Arrive Thierry Légier, ancien militaire et militant de l'Action française, garde du corps historique des présidents successifs du parti (Marine Le Pen après son père, et aujourd'hui Jordan Bardella).
Mais aussi responsable de "la sécurité du groupe" quand il était au Parlement européen, s'empresse-t-il de préciser.
Crâne chauve, bouche pincée, il se cramponne à la barre, fait des phrases courtes pour être sûr de ne pas dire un mot de trop.
Le tribunal doit s'y prendre à trois fois pour avoir des réponses. Pourquoi avoir signé ce contrat ? "Je faisais confiance au député européen" Lequel ? "Fernand Le Rachinel est député européen, Jean-Marie Le Pen est député européen".

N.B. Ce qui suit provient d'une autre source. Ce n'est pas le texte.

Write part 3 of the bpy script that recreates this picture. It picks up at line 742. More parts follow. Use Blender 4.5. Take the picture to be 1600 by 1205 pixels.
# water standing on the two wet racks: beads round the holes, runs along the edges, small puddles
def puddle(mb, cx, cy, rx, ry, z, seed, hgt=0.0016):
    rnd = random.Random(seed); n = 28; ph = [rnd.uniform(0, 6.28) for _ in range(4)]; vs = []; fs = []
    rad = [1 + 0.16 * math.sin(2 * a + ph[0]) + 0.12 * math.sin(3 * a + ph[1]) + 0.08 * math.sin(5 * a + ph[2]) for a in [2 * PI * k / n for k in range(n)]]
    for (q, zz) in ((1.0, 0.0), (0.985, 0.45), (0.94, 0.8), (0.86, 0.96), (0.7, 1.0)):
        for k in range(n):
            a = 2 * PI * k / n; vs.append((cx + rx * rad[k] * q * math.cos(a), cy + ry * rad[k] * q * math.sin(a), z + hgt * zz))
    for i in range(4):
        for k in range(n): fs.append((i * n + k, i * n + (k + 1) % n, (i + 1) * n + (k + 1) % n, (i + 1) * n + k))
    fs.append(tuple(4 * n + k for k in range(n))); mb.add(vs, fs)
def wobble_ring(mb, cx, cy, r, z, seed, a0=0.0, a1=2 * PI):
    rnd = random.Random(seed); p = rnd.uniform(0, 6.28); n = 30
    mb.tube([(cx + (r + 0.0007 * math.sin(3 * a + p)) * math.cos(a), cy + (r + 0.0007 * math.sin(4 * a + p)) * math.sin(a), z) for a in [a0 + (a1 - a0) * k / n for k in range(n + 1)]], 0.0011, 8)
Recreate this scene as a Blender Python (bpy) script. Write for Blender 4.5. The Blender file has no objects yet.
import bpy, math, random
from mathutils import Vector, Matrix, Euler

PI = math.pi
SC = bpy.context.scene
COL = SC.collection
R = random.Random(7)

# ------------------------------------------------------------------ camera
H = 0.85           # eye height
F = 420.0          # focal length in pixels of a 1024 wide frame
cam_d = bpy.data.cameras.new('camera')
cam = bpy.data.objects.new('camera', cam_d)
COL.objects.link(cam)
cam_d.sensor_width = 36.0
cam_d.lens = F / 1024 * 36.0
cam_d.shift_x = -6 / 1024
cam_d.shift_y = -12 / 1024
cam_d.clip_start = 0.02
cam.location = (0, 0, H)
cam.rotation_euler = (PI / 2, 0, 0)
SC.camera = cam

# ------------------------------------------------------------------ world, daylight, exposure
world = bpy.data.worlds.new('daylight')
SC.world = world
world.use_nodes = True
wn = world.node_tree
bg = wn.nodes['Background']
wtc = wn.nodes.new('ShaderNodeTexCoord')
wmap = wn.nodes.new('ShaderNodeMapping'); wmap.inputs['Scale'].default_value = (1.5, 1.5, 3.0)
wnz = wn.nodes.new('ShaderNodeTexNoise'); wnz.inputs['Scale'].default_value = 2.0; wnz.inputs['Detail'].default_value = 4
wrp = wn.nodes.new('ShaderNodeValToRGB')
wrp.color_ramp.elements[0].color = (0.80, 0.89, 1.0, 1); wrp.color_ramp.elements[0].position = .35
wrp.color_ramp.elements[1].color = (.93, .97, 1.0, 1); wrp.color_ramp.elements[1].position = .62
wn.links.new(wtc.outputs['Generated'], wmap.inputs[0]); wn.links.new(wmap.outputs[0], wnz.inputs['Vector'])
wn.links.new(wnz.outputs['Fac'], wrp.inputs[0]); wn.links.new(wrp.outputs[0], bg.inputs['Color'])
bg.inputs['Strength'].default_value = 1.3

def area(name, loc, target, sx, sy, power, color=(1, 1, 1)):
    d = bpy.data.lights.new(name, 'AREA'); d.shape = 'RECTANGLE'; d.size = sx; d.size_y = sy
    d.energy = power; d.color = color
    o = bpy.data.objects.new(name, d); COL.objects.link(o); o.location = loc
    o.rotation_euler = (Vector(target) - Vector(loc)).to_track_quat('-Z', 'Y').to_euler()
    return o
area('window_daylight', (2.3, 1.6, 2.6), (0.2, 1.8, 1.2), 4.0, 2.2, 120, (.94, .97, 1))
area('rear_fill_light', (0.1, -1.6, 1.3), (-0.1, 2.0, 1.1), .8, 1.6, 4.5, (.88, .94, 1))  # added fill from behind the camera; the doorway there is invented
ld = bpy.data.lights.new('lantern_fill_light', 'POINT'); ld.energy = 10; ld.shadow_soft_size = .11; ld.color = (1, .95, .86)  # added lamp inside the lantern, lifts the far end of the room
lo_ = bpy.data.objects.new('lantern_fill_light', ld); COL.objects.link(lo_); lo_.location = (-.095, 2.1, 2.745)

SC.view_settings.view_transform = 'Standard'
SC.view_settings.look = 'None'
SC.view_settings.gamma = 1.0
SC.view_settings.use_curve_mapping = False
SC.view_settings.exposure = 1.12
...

Thierry Légier veut surtout insister sur le fait qu'il travaillait "12 à 18 heures par jour" - même si le tribunal lui répète que le problème n'est pas de savoir s'il a vraiment travaillé, mais plutôt s'il a vraiment été assistant parlementaire.
"Je m'occupais des visiteurs"... il y a "un million de bureaux au Parlement", des "rendez-vous dans d'autres bâtiments", parfois "une réunion dans un bar... Il y a cinq bars au Parlement", énumère-t-il péniblement sans jamais vraiment finir sa démonstration.
Et que pense-t-il de cette indemnité de licenciement "pour motif économique", de près de 30.000 euros, qu'il avait touchée à la fin de son contrat avec M. Le Rachinel en 2009, demande la procureure Louise Neyton, alors qu'il avait signé juste après un autre contrat d'"assistant parlementaire", cette fois de Marine Le Pen ?
Le mandat de M. Rachinel était fini, "c'est logique", rétorque Thierry Légier. "Mais vous travailliez en continu pour Jean-Marie Le Pen", s'étrangle la procureure... avant de laisser tomber. "Plus de questions".